Kedua; secara sosiologis ketidakpahaman mahasiswa terhadap kebebasan pers sebagai pilar utama kedaulatan rakyat juga merupakan problematika sosial yang lebih luas. Untuk itu gagasan UU Pers dan Kode Etik Wartawan masuk dalam kurikulum perguruan tinggi sebagai mata kuliah wajib, perlu diapresiasi oleh dunia kampus dan tokoh-tokoh masyarakat.

Ketiga; secara filosofis kebebasan pers sesungguhnya bertujuan mewujudkan kebenaran dan keadilan, meningkatkan kesejahteraan rakyat dan mencerdaskan kehidupan bangsa yang merupakan substansi dari cita-cita kedaulatan rakyat. Untuk itu, diperlukan fungsi negara untuk melindungi dan melaksanakan kebebasan pers sebagai wujud kedaulatan rakyat. Perwujudannya adalah dengan memberikan dukungan dana lewat APBN dan APBD provinsi dan kabupaten/- kota, sampai betul-betul dilaksanakan kebebasannya oleh seluruh elemen di republik ini.

Keempat; perlu penguatan pers kampus lewat jalinan kemitraan aktivis mahasiswa dengan PWI, semisal dalam seminar bersama, focus group dicussion (FGD) guna meningkatkan pengelolaan dan profesionalisme pers kampus.

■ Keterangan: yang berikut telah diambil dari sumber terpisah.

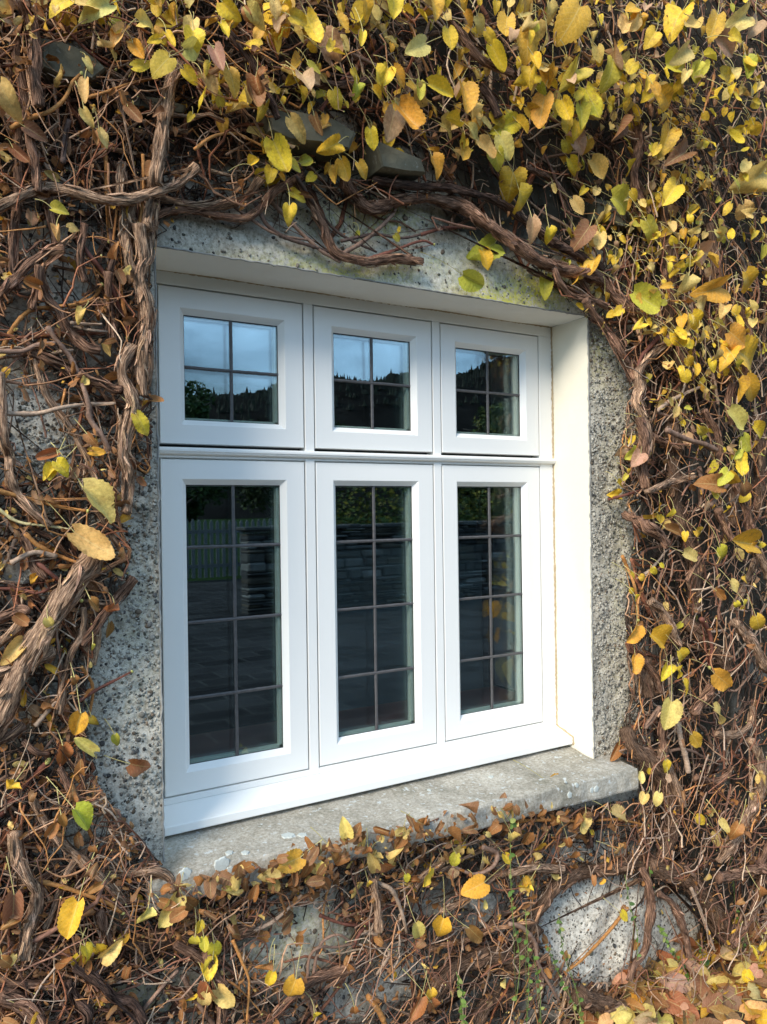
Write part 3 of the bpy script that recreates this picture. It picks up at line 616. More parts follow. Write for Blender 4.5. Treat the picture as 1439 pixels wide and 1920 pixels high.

Terlebih bila melihat sejarah tokoh-tokoh pers yang berjuang memerdekakan Indonesia adalah wartawan-wartawan yang dilahirkan di kampus, seperti WR Supratman, sebagai pencipta lagu ‘’Indonesia Raya’’ atau Bung Tomo yang memelopori gerakan perlawanan terhadap penjajah di Surabaya.